O Quilombo da Lapinha, situado no município de Matias Cardoso, norte de Minas Gerais, é constituído por cerca de cento e sessenta famílias e é composto pelas comunidades Vargem da Manga, Lapinha, Saco e Ilha da Ressaca. Esta comunidade remanescente de quilombo ocupa o seu território, desde o século XVII, quando seus ancestrais se rebelaram e fugiram, principalmente das fazendas da Bahia, e adentraram a chamada Mata da Jaíba, nos vales do Rio São Francisco, Verde Grande e Gorutuba. Nesse território, desenvolveram uma organização social baseada na solidariedade, conjugando a agricultura, pesca e pecuária em terras comuns.
Atingidas pela segunda vez, agora como vítimas dos impactos do Projeto Jaíba, estas famílias passaram a conviver com limites ainda mais significativos, comprometendo as suas condições de sobrevivência e de reprodução social.

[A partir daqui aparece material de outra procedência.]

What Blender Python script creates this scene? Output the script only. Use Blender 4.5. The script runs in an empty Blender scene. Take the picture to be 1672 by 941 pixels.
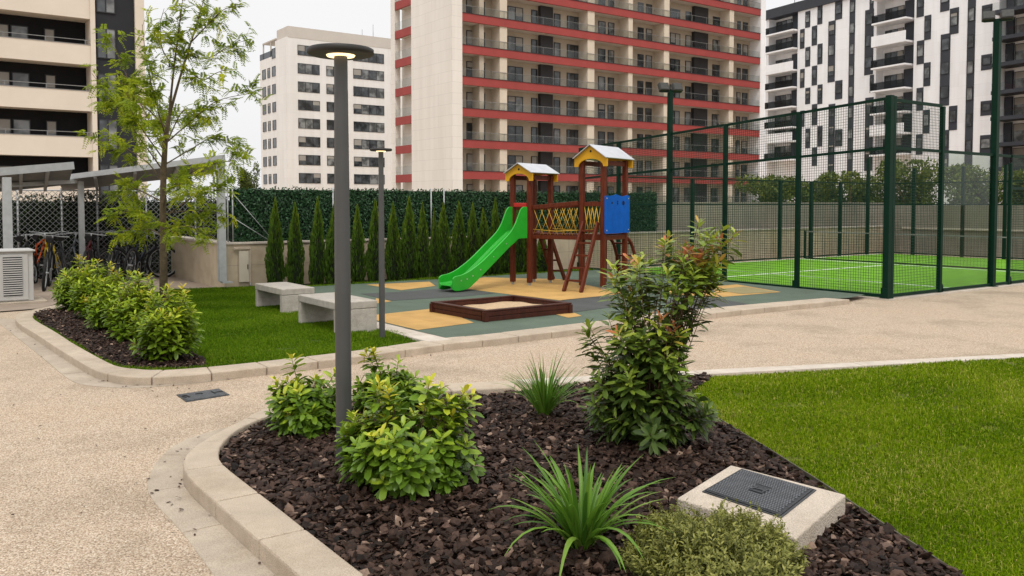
import bpy, math, random
import numpy as np
random.seed(7); RNG = np.random.default_rng(7)
R_ = math.radians
sc = bpy.context.scene
col = sc.collection
# ------------------------------------------------------------------ camera model
FPX, CX, HZ, CAMH, TILT = 1412.0, 836.0, 334.0, 1.75, R_(2.5)
PSI = R_(54.3)
FW = np.array([math.cos(PSI), math.sin(PSI), 0.0]); RT = np.array([math.sin(PSI), -math.cos(PSI), 0.0])
UPZ = np.array([0, 0, 1.0])
CYP = HZ + FPX * math.tan(TILT)
FC = FW * math.cos(TILT) - UPZ * math.sin(TILT); UC = FW * math.sin(TILT) + UPZ * math.cos(TILT)
CAM = np.array([0, 0, CAMH])
def ray(px, py): return FC * FPX + RT * (px - CX) + UC * (CYP - py)
def W(px, py, z=0.0):
    r = ray(px, py); t = (z - CAMH) / r[2]; p = CAM + r * t; return (p[0], p[1], z)
def W2(px, py, z=0.0): return W(px, py, z)[:2]
def L(lat, dep): p = RT * lat + FW * dep; return (p[0], p[1])
def P(px, py, dep):                      # point on the ray at a ground distance 'dep' along the view
    r = ray(px, py); t = dep / (r @ FW); p = CAM + r * t; return (p[0], p[1], p[2])
def on_y(px, py, Y):
    r = ray(px, py); t = Y / r[1]; p = CAM + r * t; return p[0], p[2]
def on_x(px, py, X):
    r = ray(px, py); t = X / r[0]; p = CAM + r * t; return p[1], p[2]
def on_plane(px, py, p0, t2):            # vertical plane through p0 along t2 -> (s, z)
    r = ray(px, py); n = np.array([-t2[1], t2[0], 0]); k = ((np.array([p0[0], p0[1], 0]) - CAM) @ n) / (r @ n)
    p = CAM + r * k; return (p[0]-p0[0])*t2[0] + (p[1]-p0[1])*t2[1], p[2]
# ------------------------------------------------------------------ materials
def nodes(name):
    m = bpy.data.materials.new(name); m.use_nodes = True
    nt = m.node_tree; return m, nt, nt.nodes['Principled BSDF'], nt.nodes['Material Output']
def N(nt, typ, **kw):
    n = nt.nodes.new(typ)
    for k, v in kw.items():
        if k in n.inputs: n.inputs[k].default_value = v
        else: setattr(n, k, v)
    return n
def coords(nt, kind='Object'):
    return nt.nodes.new('ShaderNodeTexCoord').outputs[kind]
def ramp(nt, fac, stops):
    r = nt.nodes.new('ShaderNodeValToRGB'); e = r.color_ramp.elements
    while len(e) < len(stops): e.new(0.5)
    for el, (p, c) in zip(e, stops): el.position = p; el.color = (*c, 1)
    nt.links.new(fac, r.inputs[0]); return r.outputs[0]
def mixc(nt, fac, a, b, typ='MIX'):
    m = nt.nodes.new('ShaderNodeMix'); m.data_type = 'RGBA'; m.blend_type = typ
    if isinstance(fac, float): m.inputs[0].default_value = fac
    else: nt.links.new(fac, m.inputs[0])
    for v, i in ((a, 6), (b, 7)):
        if isinstance(v, tuple): m.inputs[i].default_value = (*v, 1)
        else: nt.links.new(v, m.inputs[i])
    return m.outputs[2]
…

Em janeiro deste ano, o IEF fez um acordo com a empresa Fazendas Reunidas Vale do São Francisco LTDA – FAREVASF, suposta proprietária da Fazenda Casa Grande, ajuizando pedido de Homologação de Desapropriação por Utilidade Pública e Interesse Social, para incorporar o imóvel ao Parque Estadual Lagoa do Cajueiro.
Nesse acordo, tanto a FAREVASF como o IEF omitiram, deliberadamente, a existência do litígio envolvendo a comunidade quilombola, cujo processo ainda se encontra em tramitação. Esse fato aumentou ainda mais o clima de insegurança da comunidade.
Desesperados com a iminente desocupação da área de onde estão tirando o sustento das suas famílias, os quilombolas buscaram apoio aos órgãos públicos e entidades de apoio. Assim, em recente data de 07 e 08 de julho, o Quilombo da Lapinha recebeu a visita de Representantes do Conselho de Defesa dos Direitos da Pessoa Humana e Comissão Especial de Direito Humano à Alimentação Adequada da Secretaria de Direitos Humanos da Presidência da República, que constataram in loco os conflitos socioambientais e a violação de direitos fundamentais vividos pela comunidade.